So, two things have surprised and disappointed me during my time at Bristol:
Firstly, the inherent elitism from many students who benefitted from an expensive private schooling.
I knew Bristol’s reputation, and expected some degree of superciliousness, but I didn’t expect to be quizzed about my previous education in my first week, nor to find so many wearing their leavers’ hoodies with such misplaced pride.
This is not a tedious, anti-private school pupil rant, as the majority are perfectly pleasant, and there is nothing clever about reverse snobbery. Nevertheless, there is still a noticeable group who, upon meeting you, will mention their school faster than you can drive a Mini Cooper around Wills Hall.
One boy I met seemed genuinely shocked I went to a comprehensive school. He wasn’t really shocked, of course, it was just an act to assert his supposed superiority, but this kind of attitude is a serious problem at Bristol.

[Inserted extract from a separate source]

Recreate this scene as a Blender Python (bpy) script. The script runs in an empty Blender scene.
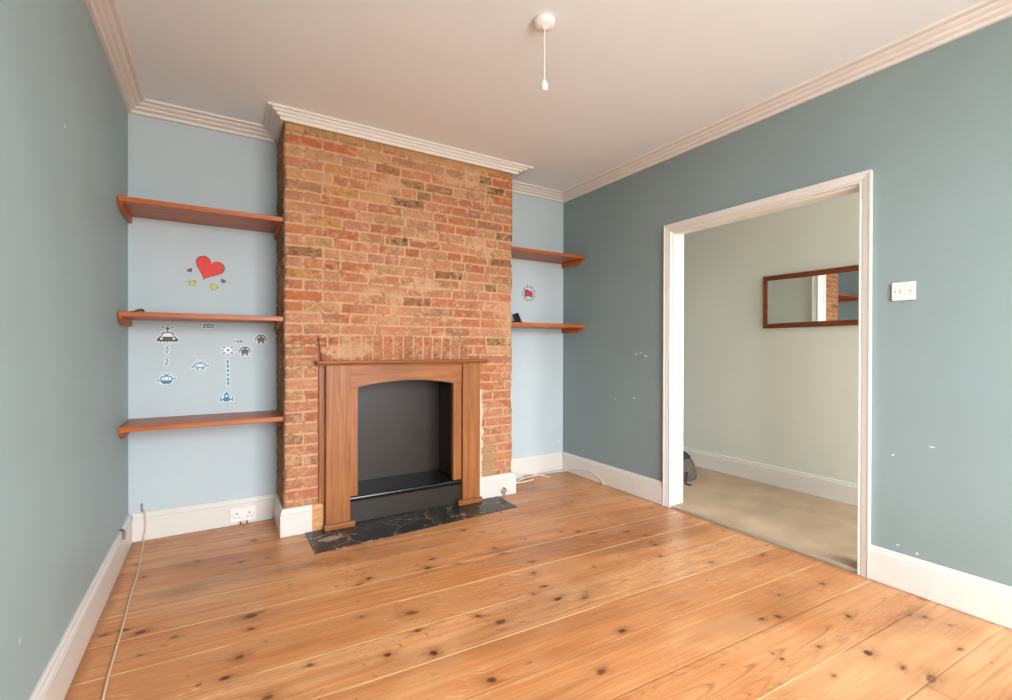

This boy is a moron.
Secondly, the fact that so many students are so desperate to have tedious jobs once they’ve graduated. Considering we’ll spend five days a week, for forty or more years, at work – it might be a wise idea to do something we enjoy. Instead, there seems a widespread, depressingly relentless desire to have a high-paid, high-powered, highly boring job.
There’s something terribly sad about intelligent teenagers spending potentially the most exciting summers of their lives interning (ie brown-nosing) in their sorry attempts to become an accountant or an investment banker. I sincerely hope a large proportion of them interned at companies which have since collapsed.
If I was more perceptive, I’d be able to establish some link between these two irritants. Private school kids, the offspring of wealthy, money-obsessed parents with those same jobs their children aspire to? It’s probably an ongoing, recurring cycle. I’m not intelligent enough to prove it, though – I only went to a comprehensive.